The average daily time charter
equivalents ("TCEs") earned in the spot and period market in the
fourth quarter by the Company's VLCCs and Suezmax tankers were
$27,900 and $26,000 compared with $24,600 and $18,600 in the
preceding quarter. The spot earnings for the Company's VLCCs and
Suezmax vessels were $27,400 and $27,200 compared with $23,900 and
$19,500 in the preceding quarter.
Contingent rental expense
represents amounts accrued following changes to certain charter
parties in December 2011 and increased in the fourth quarter as
compared to the third quarter primarily due to an increase in
actual spot market rates.
Interest expense, net of
capitalized interest, was $15.4 million in the fourth quarter of
which $0.8 million relates to the Company's subsidiary Independent
Tankers Corporation Limited ("ITCL").
Frontline announces a net loss
attributable to the Company of $162.9 million for the year ended
December 31, 2014, equivalent to a loss per share of $1.63 compared
with a net loss attributable to the Company of $188.5 million for
the year ended December 31, 2013, equivalent to a loss per share of
$2.36. Frontline reports a net loss of $37.9 million for the year
ended December 31, 2014, equivalent to a loss per share of $0.38
when the following 'one time' gains and losses are excluded -
impairment losses and loss on de-consolidation of the Windsor group
of $110.1 million, a non-cash gain of $40.3 million arising on the
termination of the charter parties for Front Opalia, Front Comanche
and Front Commerce, a non-cash gain of $1.5 million arising on the
convertible bond buy back in October, a non-cash loss of $41.1
million arising on the convertible bond swaps in October and
December and a loss of $15.7 million incurred in the first quarter
on the sale of Ulysses.
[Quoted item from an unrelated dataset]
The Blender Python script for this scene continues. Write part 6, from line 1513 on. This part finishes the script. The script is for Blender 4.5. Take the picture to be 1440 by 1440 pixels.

The average daily TCEs earned in the spot
and period market in the year ended December 31, 2014 by the
Company's VLCCs and Suezmax tankers were $24,800 and $21,100
compared with $17,400 and $13,400 in the year ended December 31,
2013. The spot earnings for the Company's VLCCs and Suezmax vessels
were $24,100 and $21,500 in the year ended December 31, 2014
compared with $15,400 and $13,400, respectively, in the year ended
December 31, 2013.
As of December 31, 2014, the
Company had total cash and cash equivalents of $64.1 million and
restricted cash of $42.1 million. Restricted cash includes $41.1
million relating to deposits in ITCL.
In February 2015, the Company
estimates average total cash cost breakeven rates for the remainder
of 2015 on a TCE basis for VLCCs and Suezmax tankers of
approximately $26,400 and $19,400, respectively.
Fleet
Development
In September 2014, the Company
agreed to sell the VLCC Ulriken (ex Antares Voyager) to an
unrelated third party and recorded an impairment loss of $12.4
million in the third quarter. The vessel was delivered to the new
owners in October 2014.
Pursuant to an early termination
agreement between three of the Company's subsidiaries, which were
accounted for under the equity method, and Chevron; (1) the
bareboat charters for the Altair Voyager, Cygnus Voyager and Sirius
Voyager were terminated as of October 1, 2014; (2) the charter hire
payments paid in connection with the early termination agreement
were used to redeem the remaining outstanding debt related to these
vessels; and (3) the three vessels were sold. This transaction was
cash neutral to the Company, except for an amount of $0.6 million
which became available to the Company.
The charter parties for the Front
Commerce, Front Comanche and Front Opalia terminated on November 4,
November 12 and November 19, respectively. These terminations
resulted in a non-cash gain of $40.3 million in the fourth
quarter.
Newbuilding
Program
At December 31, 2014, the Company
had one Suezmax newbuilding contract and was committed to make
newbuilding installments of $40.9 million. The Company took
delivery of this newbuilding, Front Idun, in January 2015 and drew
down the remaining $30.0 million balance on its $60.0 million term
loan facility in order to part finance this vessel.
Corporate
In October 2014, the Company
bought $17.8 million notional principal of its 4.50% Convertible
Bond Issue 2010/2015 at a purchase price of 91.654%. This
transaction resulted in a non-cash gain of $1.5 million in the
fourth quarter.
In October 2014 and December 2014,
the Company entered into private agreements to exchange $45.5
million of the outstanding principal amount of the Company's 4.50%
Convertible Bond Issue 2010/2015 for an aggregate of 12,996,476
shares and a cash payment of $19.6 million plus accrued interest.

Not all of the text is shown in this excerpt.